With further tax increases likely on the horizon, there really is no time like the present to take a step back and look at how you could reduce your taxes and improve your financial planning strategy.
The end of the current 2011/12 tax year is 5 April. We have provided an overview of the key areas you may wish to consider that could help you achieve a more secure future for you and your family.
Make use of personal allowances
Every person in the UK is allowed to earn a certain amount of money each year without paying income tax, known as a personal allowance. This tax year, the personal allowance is £7,475, with higher allowances available to those aged 65-74 (£9,940) and age 75 and over (£10,090). If you become 65 or 75 during the year to 5 April 2012, you are entitled to the full allowance for that age group. If you earn income above £100,000 you start to lose the personal allowance (at a rate of £1 for each £2 you earn above this limit).
If you are married and one partner is not working, if appropriate, it could be beneficial to transfer savings accounts to them, so that you pay less income tax as a couple. If you don’t make use of your personal allowance in any tax year, you cannot carry it forward to the next year.
Use your Individual Savings Account (ISA) allowance
ISAs allow you to save tax-efficient money. Within an ISA you pay no capital gains tax and no further tax on the income. You don’t even need to declare ISAs on your tax return. This tax year, you can invest up to £10,680 in a Stocks and Shares ISA or, alternatively, you can invest up to £5,340 in a Cash ISA and the balance in a Stocks and Shares ISA. Any allowance not used by the 5 April deadline will be lost forever. The value of tax savings depends on your circumstances and tax rules can change over time.
Top up your pension contributions
The annual allowance for the tax year 2011/12 is £50,000, inclusive of your own contribution and any other amounts paid into an approved pension scheme. Contributions paid by you to a personal pension plan or a stakeholder pension scheme are made net of 20 per cent basic rate tax. This means that for every £100 you want to save, you pay only £80. Tax relief of £20, topping your contribution up to £100, is then added by HM Revenue & Customs (HMRC).
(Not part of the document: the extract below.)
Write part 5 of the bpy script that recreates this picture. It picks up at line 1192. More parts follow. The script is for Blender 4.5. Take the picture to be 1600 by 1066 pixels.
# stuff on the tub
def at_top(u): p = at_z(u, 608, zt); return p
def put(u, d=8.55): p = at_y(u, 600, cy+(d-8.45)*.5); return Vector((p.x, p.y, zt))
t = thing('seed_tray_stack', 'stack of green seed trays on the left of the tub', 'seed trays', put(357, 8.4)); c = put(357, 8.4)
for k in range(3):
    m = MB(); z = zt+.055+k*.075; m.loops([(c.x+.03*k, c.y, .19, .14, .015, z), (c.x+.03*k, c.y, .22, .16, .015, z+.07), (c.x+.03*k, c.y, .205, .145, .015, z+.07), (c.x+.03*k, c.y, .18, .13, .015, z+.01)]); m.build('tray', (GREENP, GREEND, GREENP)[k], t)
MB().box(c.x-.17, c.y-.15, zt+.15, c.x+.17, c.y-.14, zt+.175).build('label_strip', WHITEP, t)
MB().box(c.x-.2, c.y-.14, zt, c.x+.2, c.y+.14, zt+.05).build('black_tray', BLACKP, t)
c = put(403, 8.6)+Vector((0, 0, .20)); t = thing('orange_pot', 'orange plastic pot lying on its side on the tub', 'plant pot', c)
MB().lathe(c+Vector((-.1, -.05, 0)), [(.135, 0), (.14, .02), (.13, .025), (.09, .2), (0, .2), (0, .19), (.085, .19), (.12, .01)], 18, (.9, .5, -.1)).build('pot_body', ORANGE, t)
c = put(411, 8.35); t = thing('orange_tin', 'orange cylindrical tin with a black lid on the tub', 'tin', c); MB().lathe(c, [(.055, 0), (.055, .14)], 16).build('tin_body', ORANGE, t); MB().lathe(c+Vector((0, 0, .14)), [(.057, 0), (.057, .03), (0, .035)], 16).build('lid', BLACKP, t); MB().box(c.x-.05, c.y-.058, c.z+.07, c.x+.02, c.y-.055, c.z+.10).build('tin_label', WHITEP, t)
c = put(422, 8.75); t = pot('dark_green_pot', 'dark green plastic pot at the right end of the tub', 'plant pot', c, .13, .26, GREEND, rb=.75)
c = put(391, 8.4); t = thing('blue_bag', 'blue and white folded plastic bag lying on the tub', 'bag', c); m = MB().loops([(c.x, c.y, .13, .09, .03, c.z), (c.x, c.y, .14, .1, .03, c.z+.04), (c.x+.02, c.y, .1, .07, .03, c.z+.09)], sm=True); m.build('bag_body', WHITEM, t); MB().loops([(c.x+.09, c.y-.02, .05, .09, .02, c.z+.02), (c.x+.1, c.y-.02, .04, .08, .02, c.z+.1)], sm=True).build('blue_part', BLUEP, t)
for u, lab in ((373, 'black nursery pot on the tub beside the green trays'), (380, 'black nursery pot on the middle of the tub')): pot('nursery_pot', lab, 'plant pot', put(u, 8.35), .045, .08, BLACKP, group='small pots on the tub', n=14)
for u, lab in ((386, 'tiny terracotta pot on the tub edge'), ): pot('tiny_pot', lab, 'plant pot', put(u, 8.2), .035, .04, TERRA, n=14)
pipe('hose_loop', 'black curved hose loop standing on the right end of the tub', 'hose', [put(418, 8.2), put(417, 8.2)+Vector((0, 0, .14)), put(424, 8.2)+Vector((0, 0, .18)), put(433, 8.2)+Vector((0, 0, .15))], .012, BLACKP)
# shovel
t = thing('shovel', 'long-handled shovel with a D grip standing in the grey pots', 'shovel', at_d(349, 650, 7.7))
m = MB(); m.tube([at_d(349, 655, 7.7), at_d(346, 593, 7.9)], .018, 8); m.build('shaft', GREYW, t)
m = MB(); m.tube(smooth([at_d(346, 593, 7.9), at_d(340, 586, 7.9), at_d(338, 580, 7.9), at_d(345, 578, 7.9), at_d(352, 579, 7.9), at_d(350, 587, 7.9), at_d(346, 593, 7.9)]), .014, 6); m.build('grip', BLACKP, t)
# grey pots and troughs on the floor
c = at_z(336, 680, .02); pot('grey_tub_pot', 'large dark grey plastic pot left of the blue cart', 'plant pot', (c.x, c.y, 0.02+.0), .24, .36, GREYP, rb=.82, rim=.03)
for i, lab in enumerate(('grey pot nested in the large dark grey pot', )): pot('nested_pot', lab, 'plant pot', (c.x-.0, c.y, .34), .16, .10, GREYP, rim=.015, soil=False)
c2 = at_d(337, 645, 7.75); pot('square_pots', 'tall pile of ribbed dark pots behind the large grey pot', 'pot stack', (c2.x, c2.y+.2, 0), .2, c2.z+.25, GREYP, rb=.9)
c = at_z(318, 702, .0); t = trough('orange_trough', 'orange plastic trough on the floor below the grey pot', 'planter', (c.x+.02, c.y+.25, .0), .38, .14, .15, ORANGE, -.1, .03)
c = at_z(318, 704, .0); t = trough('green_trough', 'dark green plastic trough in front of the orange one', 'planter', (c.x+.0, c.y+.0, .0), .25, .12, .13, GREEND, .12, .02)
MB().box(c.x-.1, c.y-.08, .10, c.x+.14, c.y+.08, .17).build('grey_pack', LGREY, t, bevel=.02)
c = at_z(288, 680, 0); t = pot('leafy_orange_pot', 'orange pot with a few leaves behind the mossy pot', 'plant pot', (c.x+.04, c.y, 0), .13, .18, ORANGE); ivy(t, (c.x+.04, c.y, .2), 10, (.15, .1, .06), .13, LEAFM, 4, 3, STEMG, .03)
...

If you are a 40 per cent higher rate tax payer, you may be able to claim additional tax relief. If you are a 50 per cent additional rate tax payer, you may also be able to claim additional tax relief at your highest rate. Depending on how much you earn over the higher rate tax band, and your level of contribution, any additional rate tax relief would range between a further 1 per cent up to a maximum of 30 per cent.
Plan for Inheritance Tax (IHT)
Effective IHT planning could save your family hundreds of thousands of pounds. If you haven’t done anything about a potential IHT bill, now is the time to take action. Currently, IHT is charged at 40 per cent on anything you leave over £325,000 when you die (£650,000 for married couples or registered civil partnerships). With rising property prices in recent years, this has resulted in more people being subject to IHT.
Start by writing a will, making it clear to whom you want to leave your money and possessions when you die. You may then want to try and minimise any potential IHT bill by giving regular small gifts away. Currently, you can give away a lump sum of up to £3,000 in each tax year without paying IHT – known as your ‘annual exemption’ – or £6,000 this year if you haven’t used last year’s allowance.
You also have a ‘small gifts exemption’, which means that you can make small gifts of £250 each year free of IHT. There is no restriction on the number of small gifts but they must each be to separate individuals. You cannot use your annual exemption and your small gifts exemption together to give someone £3,250.
Reduce your capital gains tax (CGT) liability
If you have made a taxable gain from the sale of property, shares, investments, businesses or any form of capital gain, make sure you don’t make unnecessary CGT payments. CGT is a tax charge that arises from the disposal of assets, such as shares or buy-to-let properties, charged at 18 per cent for lower and 28 per cent for higher rate tax payers. Every individual has an annual CGT-free allowance, which currently stands at £10,600 for the 2011/12 tax year.
The limit applies to each individual, so if you are married or in a registered civil partnership you each have an annual exemption and should ensure that each of you maximises your CGT-free gains.
There are different ways to reduce CGT bills, for example, equalisation or joint ownership of investments will transfer income to the lower-taxed one. This can be done CGT-free for married couples and registered civil partnerships. By transferring an asset into joint names, you could both make use of your tax-free allowance so that up to £21,200 of any gain can be tax-free in the current tax year. But the transfer to your spouse or partner must be a genuine outright gift, so this might not be a suitable strategy for everyone.
It may also be appropriate for some unmarried couples to equalise non-CGT assets such as bank accounts, which could mean that it becomes possible to equalise or transfer assets on whichever gains are less than their annual CGT exemption. Even if an asset is only put into joint ownership the day before it produces income – for example, through interest or a dividend – that income will still be split equally between both owners.
If you immediately sell employee shares that you get through a Save-As-You-Earn share option scheme, company share option scheme or enterprise management incentive scheme, you may have a CGT bill. Consider selling in several tranches, so that each year’s gain is within your annual tax-free allowance.